One of the most vital functions of a Union is to prevent management from intimidating employees.  Nowhere is this more important than in closed-door meetings when supervisors attempt to coerce employees into a confession of wrongdoing.

The right of employees to have the presence of union representatives during investigatory interviews was announced by the U.S. Supreme Court in 1975 in NLRB vs. J. Weingarten, Inc.  Since that case involved a clerk being investigated by the Weingarten Company, these rights have become known as the Weingarten rights.

Unions should encourage workers to assert their Weingarten rights.  The presence of a union representative can help in many ways.  For example:

·      They can help a fearful or inarticulate employee explain what happened.

·      They can raise extenuating factors.

·      They can advise an employee against blindly denying everything, thereby giving the appearance of dishonesty and guilt.

·      They can help prevent an employee from making fatal admissions.

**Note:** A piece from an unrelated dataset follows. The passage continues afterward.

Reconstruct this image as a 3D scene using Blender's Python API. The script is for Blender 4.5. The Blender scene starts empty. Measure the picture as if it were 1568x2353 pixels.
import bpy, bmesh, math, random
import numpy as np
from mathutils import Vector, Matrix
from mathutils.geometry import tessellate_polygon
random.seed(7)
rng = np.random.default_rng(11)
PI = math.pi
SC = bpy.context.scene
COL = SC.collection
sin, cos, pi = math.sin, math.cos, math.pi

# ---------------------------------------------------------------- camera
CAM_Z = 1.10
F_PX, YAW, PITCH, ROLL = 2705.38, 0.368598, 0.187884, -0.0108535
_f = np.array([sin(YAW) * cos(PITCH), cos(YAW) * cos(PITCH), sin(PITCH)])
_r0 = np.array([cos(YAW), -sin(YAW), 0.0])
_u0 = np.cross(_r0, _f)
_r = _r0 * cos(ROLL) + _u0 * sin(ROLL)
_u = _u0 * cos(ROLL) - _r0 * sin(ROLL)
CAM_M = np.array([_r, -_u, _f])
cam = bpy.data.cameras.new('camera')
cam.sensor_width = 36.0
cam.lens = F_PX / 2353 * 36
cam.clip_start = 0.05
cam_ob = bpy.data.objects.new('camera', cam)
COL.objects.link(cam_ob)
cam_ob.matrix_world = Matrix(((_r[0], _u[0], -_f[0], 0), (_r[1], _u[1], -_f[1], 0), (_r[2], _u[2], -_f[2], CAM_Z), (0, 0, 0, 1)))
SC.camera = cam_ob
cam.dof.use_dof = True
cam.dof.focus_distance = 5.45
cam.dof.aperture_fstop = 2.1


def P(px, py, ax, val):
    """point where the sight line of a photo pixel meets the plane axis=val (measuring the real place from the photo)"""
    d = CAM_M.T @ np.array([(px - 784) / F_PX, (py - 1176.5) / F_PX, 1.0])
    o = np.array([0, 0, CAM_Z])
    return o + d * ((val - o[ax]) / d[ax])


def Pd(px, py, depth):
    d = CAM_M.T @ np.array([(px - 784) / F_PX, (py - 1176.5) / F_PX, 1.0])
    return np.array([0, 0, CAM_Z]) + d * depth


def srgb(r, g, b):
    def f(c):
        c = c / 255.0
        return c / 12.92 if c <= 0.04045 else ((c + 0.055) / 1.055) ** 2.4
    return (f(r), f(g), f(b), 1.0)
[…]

·      They can stop an employee from losing his or her temper, and perhaps getting fired for insubordination.

·      They can serve as a witness to prevent supervisors from giving a false account of the conversation.

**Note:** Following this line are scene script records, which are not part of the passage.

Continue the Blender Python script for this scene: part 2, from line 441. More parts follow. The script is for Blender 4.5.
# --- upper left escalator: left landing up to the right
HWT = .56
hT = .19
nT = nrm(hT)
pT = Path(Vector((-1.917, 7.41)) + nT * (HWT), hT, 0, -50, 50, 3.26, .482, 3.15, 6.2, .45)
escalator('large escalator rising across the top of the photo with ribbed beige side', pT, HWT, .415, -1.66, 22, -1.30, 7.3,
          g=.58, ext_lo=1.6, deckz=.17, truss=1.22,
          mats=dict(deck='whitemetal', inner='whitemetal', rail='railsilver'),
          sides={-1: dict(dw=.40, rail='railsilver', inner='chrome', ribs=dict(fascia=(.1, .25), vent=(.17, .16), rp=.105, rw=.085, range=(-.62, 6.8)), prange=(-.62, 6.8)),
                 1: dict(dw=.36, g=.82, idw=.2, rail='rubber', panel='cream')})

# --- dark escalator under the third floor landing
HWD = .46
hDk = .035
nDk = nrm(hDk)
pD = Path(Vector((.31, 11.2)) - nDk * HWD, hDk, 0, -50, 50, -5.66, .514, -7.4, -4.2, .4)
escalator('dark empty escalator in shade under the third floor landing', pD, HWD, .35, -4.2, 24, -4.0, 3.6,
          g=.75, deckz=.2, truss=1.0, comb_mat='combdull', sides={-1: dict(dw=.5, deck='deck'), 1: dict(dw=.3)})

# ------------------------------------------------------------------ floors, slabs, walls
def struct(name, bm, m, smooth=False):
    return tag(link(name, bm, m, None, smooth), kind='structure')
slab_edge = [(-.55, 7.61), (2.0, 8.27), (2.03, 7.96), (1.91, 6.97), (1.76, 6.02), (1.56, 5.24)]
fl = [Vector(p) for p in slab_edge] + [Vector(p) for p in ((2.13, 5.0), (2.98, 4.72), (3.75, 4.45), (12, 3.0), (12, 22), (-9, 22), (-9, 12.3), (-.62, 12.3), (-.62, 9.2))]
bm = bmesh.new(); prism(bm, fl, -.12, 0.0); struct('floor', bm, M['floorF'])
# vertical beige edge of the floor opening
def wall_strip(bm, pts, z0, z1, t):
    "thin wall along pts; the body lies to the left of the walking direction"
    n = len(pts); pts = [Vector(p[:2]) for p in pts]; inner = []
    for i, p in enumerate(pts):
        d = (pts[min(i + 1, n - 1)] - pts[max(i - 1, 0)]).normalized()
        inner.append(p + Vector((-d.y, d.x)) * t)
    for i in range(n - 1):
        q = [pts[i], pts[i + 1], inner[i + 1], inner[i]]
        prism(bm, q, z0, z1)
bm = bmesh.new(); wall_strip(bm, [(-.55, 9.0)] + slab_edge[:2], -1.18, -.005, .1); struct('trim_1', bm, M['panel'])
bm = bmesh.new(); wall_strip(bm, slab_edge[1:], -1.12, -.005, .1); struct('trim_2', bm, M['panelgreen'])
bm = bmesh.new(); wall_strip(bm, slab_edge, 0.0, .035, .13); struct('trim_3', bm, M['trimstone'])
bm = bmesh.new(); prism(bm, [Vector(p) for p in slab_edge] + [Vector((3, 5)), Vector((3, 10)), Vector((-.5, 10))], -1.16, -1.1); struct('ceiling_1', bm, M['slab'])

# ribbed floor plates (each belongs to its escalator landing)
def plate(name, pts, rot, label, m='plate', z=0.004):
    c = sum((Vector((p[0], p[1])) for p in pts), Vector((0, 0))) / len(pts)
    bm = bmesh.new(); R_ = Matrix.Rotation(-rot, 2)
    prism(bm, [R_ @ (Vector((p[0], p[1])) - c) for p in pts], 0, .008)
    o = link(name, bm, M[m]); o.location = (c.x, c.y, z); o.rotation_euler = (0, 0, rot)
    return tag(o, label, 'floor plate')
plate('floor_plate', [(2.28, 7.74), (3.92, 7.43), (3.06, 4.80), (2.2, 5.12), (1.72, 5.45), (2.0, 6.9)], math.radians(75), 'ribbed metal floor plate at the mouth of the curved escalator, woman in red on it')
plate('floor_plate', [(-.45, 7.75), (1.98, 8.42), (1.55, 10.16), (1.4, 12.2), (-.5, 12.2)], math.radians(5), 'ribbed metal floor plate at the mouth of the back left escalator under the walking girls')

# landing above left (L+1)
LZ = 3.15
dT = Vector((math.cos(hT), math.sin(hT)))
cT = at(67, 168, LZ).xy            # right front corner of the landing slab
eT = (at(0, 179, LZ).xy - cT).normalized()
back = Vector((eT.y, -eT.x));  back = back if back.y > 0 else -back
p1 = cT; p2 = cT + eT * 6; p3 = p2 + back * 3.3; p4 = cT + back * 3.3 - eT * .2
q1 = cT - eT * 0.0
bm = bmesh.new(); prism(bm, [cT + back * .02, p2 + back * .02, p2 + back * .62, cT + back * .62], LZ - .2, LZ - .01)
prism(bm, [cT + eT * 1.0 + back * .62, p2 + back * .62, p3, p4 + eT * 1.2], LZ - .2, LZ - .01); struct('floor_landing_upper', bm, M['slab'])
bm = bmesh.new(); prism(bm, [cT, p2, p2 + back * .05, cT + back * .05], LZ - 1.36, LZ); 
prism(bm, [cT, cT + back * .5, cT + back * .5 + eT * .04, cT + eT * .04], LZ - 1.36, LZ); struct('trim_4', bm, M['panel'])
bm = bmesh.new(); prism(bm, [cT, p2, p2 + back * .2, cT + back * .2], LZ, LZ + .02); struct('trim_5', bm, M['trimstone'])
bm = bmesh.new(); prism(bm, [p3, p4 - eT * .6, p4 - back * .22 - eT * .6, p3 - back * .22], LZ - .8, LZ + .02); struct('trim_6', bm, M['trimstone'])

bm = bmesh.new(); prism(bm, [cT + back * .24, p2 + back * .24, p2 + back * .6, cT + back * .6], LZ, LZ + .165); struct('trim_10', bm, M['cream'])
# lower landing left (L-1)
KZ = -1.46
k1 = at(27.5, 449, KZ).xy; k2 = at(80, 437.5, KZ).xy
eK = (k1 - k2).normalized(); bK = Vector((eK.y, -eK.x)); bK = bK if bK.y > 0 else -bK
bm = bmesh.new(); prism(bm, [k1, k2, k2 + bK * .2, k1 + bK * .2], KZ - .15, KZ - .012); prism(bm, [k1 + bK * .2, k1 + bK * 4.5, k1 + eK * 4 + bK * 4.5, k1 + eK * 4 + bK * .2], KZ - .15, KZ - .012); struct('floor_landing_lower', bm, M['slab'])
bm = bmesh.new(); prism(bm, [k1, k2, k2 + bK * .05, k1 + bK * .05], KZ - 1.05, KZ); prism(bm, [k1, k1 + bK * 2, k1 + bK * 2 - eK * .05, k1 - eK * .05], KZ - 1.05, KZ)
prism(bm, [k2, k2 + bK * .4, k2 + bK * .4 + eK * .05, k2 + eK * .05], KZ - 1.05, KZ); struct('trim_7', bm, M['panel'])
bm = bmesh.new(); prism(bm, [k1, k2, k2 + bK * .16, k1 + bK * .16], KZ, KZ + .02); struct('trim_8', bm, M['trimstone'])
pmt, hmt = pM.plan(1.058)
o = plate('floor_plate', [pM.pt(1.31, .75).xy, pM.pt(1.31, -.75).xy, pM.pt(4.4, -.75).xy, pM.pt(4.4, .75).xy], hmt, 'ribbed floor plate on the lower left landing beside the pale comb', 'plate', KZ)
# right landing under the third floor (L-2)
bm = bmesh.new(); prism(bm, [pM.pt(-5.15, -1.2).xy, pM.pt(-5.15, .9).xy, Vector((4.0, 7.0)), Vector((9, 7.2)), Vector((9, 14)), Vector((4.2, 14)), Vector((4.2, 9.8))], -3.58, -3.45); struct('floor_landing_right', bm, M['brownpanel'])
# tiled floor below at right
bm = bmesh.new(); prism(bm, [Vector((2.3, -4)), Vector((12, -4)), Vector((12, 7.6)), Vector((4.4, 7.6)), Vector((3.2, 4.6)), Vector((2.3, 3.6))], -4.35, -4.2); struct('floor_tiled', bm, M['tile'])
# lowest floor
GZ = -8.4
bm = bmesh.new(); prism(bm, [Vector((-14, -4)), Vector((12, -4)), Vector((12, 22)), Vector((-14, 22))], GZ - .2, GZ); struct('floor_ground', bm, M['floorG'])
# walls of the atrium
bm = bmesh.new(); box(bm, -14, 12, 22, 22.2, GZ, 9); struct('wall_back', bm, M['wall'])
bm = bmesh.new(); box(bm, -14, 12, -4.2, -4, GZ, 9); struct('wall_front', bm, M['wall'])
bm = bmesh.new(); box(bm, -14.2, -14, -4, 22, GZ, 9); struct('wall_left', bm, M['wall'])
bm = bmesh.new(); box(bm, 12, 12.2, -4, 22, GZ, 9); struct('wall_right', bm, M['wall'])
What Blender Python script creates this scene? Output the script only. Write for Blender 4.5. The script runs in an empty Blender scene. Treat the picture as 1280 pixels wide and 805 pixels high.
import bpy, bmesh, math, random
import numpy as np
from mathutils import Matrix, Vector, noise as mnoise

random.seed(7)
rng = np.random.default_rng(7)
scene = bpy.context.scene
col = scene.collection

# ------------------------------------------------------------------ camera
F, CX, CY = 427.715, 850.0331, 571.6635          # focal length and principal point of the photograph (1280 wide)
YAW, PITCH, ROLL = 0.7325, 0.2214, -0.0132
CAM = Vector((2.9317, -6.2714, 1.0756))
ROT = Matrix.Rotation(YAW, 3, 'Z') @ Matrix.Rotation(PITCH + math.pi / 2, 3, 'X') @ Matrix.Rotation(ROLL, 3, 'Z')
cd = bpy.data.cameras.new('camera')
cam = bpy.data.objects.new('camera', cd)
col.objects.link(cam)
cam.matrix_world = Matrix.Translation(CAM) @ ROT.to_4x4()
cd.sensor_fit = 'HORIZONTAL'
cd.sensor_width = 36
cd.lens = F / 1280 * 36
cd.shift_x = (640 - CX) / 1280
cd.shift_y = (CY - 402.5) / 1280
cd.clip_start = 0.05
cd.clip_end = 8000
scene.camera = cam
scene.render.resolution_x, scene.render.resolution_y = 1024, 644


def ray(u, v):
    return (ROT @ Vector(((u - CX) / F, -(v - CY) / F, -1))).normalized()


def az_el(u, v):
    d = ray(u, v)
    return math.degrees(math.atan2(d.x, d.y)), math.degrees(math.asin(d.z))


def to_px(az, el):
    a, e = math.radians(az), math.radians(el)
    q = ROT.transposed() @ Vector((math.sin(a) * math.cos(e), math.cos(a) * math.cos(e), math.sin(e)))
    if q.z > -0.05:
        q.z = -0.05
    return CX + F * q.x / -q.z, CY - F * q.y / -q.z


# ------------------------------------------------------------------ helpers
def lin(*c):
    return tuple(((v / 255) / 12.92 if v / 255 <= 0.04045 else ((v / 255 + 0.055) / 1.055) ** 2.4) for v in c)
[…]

Employees have Weingarten rights only during investigatory interviews.  An investigatory interview occurs when a supervisor questions an employee to obtain information that could be used as a basis for discipline or asks an employee to defend his or her conduct.  If an employee has a reasonable belief that discipline or other adverse consequences may result from what he or she says, the employee has a right to request union representation.  Investigatory interviews usually relate to subjects such as:

·      absenteeism

·      accidents

·      damage to company property

·      drinking

·      drugs

·      falsification of records

·      fighting

·      insubordination

·      lateness

·      poor attitude

·      sabotage

·      theft

·      violation of safety rules

·      work performance

If an employee has determined that disciplinary action may result from the investigatory interview, a simple statement such as:

“If this discussion could in any way lead to my being disciplined or terminated, or affect my personal working conditions, I respectfully request that my union representative, officer, or steward be present at the meeting.  Without representation, I choose not to answer any questions.”

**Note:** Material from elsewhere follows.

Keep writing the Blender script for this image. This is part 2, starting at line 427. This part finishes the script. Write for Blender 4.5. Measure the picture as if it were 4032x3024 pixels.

would be enough to enforce their federally protected rights.


Under the Supreme Court’s Weingarten decision, when an investigatory interview occurs, the following rules apply:

RULE 1:   The employee must make a clear request for union representation before or during the interview.  The employee cannot be punished for making this request.

RULE 2:   After the employee makes the request, the employer must choose from among three options.  The employer must either:

  1. Grant the request and delay questioning until the union representative arrives and has a chance to consult privately with the employee; or
  2. Deny the request and end the interview immediately; or
  3. Give the employee a choice of:

1.    having the interview without representation; or

2.    ending the interview.

RULE 3:   If the employer denies a request for union representation, and continues to ask questions, they have committed an unfair labor practice and the employee has a right to refuse to answer.  The employer may not discipline the employee for such a refusal.